Local income tax increase up for county council vote next week

A week before the initial vote, no member of the Bartholomew County Council is publicly expressing a desire to change a proposal to increase the county’s local income tax by 40 percent.

If the rate is raised from 1.25 to 1.75 percent of gross pay, individuals making $50,000 a year would see their local income tax go up by $4.80 a week or $250 a year, according to an estimate by Bartholomew County Auditor Barb Hackman.

After two weeks of budget talks, the county’s 2018 general fund budget still has a $1.7 million deficit, and council member Jorge Morales says there’s nothing left to cut except employees, which he calls unacceptable.

The new tax would raise $4.8 million for the county, and about $6.2 million for the city of Columbus, Hackman said.

“I’m trying to be objective and open-minded,” said Bill Lentz, who voted Tuesday with councilman Matt Miller against considering the increase.

In contrast, four council members — Morales, Chris Ogle, Mark Gorbett and council president Laura DeDomenic — voted to prepare the tax increase proposal for consideration.

Council member Evelyn Pence abstained.

“I know someone here may change their minds (about this tax increase),” DeDomenic said to council Tuesday. “If you do, you need to come to the table with alternatives.”

When the council considered and later refused to support a new cumulative capital development tax in July, a number of anti-tax residents voiced their dissatisfaction.

But Morales said Tuesday he has received up to a half-dozen telephone calls congratulating the council for moving ahead with the tax increase proposal.

“While nobody likes taxes, they understood why we are doing it,” Morales said. “A lot of it stems from the opioid problem we’re having.”

As many as 15 people have told DeDomenic they believe the council is doing the right thing by taking steps to finally address tough issues that keep resurfacing every year, the council president said.

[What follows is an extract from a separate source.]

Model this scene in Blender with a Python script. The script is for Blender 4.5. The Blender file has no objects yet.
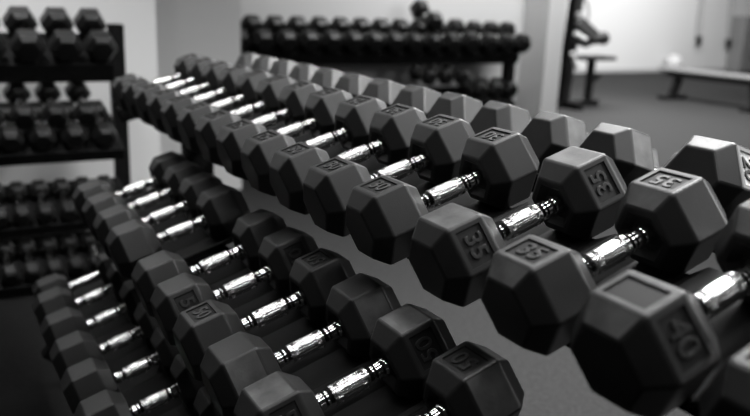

“‘Taking my head out of the sand’ is what one person said to me,” DeDomenic said.

DeDomenic emphasized multiple times on Tuesday that the tax hike is being considered mostly for public safety.

Last month, Bartholomew County Sheriff Matt Myers proposed a 2018 spending plan that calls for nearly $1 million in additional funding for both the jail and law enforcement divisions when compared to the approved 2017 budget.

A study released earlier this year states current jail staffing is 16 full-time positions lower than the standard set by the Indiana Department of Correction, Myers said.

Myers is proposing five additional correction staff members and 10 part-time jail employees. In law enforcement, most of the increase will go toward hiring three new road patrol deputies and obtaining 11 patrol vehicles, Myers said.

The additional funds sought by Myers do not include any proposals from the Alliance for Substance Abuse Progress in Bartholomew County.

The alliance is expected to recommend that an unused 120-bed section of the jail be converted into an addiction-recovery center for inmates.

On Tuesday, Myers said he only wants part of that area converted into a recovery center, while the rest should be reserved for inmate overflow.

Miller was the only council member who voiced objections about placing a recovery center inside the jail.

DeDomenic said the city of Columbus was receptive about mutually funding any initiatives proposed by the alliance.

In the payroll portion of the 2018 budget, the county council is considering a 3 percent salary increase for more than 400 county employees.

What's next?

The first reading of an ordinance calling for a hike in local income taxes will be heard along with the first reading of the 2018 budget by the Bartholomew County Council at 6 p.m. Sept. 13.

If approved next week, the second and final readings of both measures will be held at 6 p.m. Oct. 10.

The council meets in their fourth floor chambers in the Bartholomew County Government Office building at the corner of Third and Franklin streets.